Ivy Trucking was hired by a subcontractor to haul fill to a California Department of Transportation freeway project but was not paid. Ivy served a stop notice and then sued to enforce the stop notice. The trial court ruled that Ivy was not entitled to serve a stop notice. The Court of Appeal reversed. Ivy Trucking, Inc. v. Creston Brandon Corp., 2000 Daily Journal D.A.R. 11105 (Cal.App. 2000)

California Civil Code §3188 provides that all persons named in Civil Code §3110 are entitled to serve a stop notice. Civil Code §3110 names "all persons and laborers… performing labor upon or bestowing skill or other necessary services on, or furnishing materials… to be used or consumed in… a work of improvement… whether done or furnished at the instance of the owner or of any person acting by his authority or under him as contractor or otherwise."

Civil Code §3110 continues, "For the purposes of this chapter, every contractor, subcontractor, sub-subcontractor, architect, builder, or other person having charge of a work of improvement or portion thereof shall be held to be the agent of the owner."

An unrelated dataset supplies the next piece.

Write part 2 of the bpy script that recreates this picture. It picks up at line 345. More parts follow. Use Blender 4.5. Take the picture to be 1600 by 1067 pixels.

The court wrote that, as a general rule, a person who transports materials to a job site is not entitled enforce a stop notice because the "transportation of materials does not constitute labor, services, or materials within the meaning of section 3110, citing Adams v. Burbank, 103 Cal. 646, 648, 651 (1894). However, when the transportation services are rendered under contract with a statutory agent of the owner, such as a subcontractor, the hauler does come within CC §3110.

"In this case, because Ivy contracted to haul dirt for [a subcontractor] who… was the statutory agent of CalTrans, Ivy was entitled to enforce its rights arising out of the stop notice." Had Ivy been hired by the supplier of fill, Ivy would not have had stop notice rights.